Likewise, programming in an environment that makes it exceedingly easy to shoot yourself in the foot isn’t much better either. vexide is designed to encourage safe programming practices, such as memory safety and explicit, result-oriented error handling, while often completely preventing common pitfalls like race conditions and undefined behavior. This decreases the risk of something going wrong when it matters the most, while also making you a better programmer in the process. Often times, if your program compiles, you can be reasonably confident it will function.
vexide also takes undefined behavior very seriously. It should not be possible to cause memory errors in vexide when only using safe Rust. If you ever encounter anything along the lines of a Memory Permission Error, Prefetch Error, or Undefined Error in your program with no unsafe code, then this is immediately considered a serious and high-priority bug in vexide itself.
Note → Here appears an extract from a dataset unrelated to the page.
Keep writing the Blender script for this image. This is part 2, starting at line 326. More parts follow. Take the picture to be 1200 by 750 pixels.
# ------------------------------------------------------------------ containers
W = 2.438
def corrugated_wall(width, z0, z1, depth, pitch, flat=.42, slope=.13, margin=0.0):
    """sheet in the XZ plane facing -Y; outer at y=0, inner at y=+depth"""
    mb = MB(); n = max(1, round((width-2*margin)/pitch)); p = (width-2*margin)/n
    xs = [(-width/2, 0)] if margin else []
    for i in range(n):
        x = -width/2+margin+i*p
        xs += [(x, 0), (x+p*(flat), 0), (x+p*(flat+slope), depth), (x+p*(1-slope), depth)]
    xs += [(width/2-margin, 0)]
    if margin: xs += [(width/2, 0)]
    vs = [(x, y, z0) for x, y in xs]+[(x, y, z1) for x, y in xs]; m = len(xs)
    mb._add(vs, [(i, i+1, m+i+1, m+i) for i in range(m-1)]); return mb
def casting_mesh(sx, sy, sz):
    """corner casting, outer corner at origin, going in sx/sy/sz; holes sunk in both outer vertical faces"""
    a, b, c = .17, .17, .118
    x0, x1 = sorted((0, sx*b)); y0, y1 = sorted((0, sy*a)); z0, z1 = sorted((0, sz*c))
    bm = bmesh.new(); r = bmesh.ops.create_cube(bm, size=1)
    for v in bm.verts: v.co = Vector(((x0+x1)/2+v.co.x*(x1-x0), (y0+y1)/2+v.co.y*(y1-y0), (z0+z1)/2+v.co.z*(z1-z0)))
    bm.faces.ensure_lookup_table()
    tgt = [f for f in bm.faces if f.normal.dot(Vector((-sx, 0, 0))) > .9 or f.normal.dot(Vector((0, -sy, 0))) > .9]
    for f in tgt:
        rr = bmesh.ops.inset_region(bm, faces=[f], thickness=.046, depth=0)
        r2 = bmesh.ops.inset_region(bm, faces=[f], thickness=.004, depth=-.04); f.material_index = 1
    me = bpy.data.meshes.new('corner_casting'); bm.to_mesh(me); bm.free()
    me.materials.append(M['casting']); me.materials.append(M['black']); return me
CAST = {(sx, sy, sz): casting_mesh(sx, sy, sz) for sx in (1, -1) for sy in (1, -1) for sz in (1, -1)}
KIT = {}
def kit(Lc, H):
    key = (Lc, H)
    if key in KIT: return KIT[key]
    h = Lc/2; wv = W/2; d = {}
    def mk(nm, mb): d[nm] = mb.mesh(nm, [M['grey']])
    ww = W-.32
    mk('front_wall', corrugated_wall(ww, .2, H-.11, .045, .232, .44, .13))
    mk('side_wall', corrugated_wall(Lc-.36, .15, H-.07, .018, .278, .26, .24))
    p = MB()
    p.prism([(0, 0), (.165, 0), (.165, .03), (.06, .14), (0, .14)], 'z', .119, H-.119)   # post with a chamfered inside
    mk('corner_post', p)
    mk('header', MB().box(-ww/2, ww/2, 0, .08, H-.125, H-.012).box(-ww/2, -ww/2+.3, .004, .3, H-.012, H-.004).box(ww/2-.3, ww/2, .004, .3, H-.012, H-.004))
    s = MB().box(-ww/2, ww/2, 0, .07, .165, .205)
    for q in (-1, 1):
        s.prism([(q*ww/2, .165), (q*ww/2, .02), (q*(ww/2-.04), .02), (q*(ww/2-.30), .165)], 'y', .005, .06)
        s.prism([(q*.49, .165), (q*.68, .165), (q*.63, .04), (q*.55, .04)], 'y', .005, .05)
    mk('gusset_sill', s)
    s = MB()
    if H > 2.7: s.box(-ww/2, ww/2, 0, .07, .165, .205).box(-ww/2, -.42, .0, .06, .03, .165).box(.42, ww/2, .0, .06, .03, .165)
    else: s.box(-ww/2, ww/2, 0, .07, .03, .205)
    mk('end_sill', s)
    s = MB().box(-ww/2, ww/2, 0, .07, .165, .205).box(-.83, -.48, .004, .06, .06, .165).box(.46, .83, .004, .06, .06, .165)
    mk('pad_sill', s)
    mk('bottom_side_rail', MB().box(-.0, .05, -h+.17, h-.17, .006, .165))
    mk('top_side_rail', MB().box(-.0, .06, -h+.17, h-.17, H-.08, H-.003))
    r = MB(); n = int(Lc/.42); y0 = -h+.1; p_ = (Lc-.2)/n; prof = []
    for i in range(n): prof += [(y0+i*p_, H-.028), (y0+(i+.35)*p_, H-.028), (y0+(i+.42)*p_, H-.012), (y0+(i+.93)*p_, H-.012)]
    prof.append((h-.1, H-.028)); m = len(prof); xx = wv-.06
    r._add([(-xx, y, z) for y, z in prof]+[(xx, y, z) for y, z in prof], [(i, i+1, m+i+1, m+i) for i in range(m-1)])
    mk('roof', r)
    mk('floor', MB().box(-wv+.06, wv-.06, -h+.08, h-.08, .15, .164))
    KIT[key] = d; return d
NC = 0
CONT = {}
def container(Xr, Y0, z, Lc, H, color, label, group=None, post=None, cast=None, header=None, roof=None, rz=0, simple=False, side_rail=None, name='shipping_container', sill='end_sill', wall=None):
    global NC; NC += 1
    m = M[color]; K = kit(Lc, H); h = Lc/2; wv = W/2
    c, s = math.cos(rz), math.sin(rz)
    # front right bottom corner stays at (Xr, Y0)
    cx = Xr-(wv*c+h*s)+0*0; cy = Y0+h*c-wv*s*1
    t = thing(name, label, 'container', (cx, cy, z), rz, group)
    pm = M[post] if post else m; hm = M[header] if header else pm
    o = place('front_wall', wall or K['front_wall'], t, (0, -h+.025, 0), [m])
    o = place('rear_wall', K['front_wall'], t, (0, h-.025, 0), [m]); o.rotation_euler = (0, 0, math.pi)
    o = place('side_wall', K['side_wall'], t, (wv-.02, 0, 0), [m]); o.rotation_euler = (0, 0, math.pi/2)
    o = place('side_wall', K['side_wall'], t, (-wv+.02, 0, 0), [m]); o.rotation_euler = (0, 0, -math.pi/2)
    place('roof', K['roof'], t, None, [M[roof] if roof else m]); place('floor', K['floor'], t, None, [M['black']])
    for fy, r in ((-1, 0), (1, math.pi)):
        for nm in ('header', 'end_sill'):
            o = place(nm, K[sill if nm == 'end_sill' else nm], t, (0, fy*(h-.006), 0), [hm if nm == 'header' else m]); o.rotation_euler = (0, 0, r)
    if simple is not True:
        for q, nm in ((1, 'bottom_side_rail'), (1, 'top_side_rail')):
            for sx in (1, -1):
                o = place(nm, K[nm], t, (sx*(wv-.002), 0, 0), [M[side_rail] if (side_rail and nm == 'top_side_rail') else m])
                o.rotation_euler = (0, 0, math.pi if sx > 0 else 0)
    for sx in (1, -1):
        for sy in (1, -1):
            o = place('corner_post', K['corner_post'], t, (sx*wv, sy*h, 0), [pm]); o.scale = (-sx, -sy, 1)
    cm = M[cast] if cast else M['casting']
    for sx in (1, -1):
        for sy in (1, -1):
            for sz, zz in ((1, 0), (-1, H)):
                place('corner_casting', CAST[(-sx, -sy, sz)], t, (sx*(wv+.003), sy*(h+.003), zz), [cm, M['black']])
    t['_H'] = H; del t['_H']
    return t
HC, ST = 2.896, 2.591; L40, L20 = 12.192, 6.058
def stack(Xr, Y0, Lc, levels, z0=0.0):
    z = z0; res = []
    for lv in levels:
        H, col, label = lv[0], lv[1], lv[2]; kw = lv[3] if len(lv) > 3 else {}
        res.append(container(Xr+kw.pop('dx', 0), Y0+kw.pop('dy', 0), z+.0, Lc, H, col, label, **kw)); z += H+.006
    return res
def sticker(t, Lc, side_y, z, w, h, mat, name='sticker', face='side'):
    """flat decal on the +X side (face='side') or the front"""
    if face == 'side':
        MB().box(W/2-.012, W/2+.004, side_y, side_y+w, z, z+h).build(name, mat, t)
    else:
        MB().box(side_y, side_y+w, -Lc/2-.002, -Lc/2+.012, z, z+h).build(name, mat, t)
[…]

TL;DR — if something goes terribly wrong in your program, you should ideally have only yourself to blame.
vexide is fully Open Source
vexide is one of the only VEX programming environments that is developed entirely in the open. This means that anyone is free to contribute to, research, modify, or build vexide themselves from its source code on GitHub. vexide and its associated tools are MIT licensed and do not link to proprietary code or SDKs by default.
vexide’s development is entirely community-driven, meaning it is not maintained by a single person or entity. Many active VRC and VEX U competitors from around the world have submitted bug reports and patches to vexide. This model of development promotes a level of transparency and community involvement that isn’t seen anywhere else.
Hardware APIs and Documentation
vexide’s goal regarding hardware is to support as many devices as possible with as much functionality as possible while providing consistent and reliable interfaces for programmers. For example, vexide provides support for many rarely-used legacy sensors and the V5 Electromagnet, despite it being illegal in competition use.
We also aim to be as consistently well-documented as possible. Our API reference contains detailed descriptions and examples for every type, function, and constant you can use. Our end-goal is to be more comprehensive than official documentation from VEX. Information has been collected from multiple sources, including the BLRS Wiki, first-party testing, and fragmented sources such as comments made on VEXforum.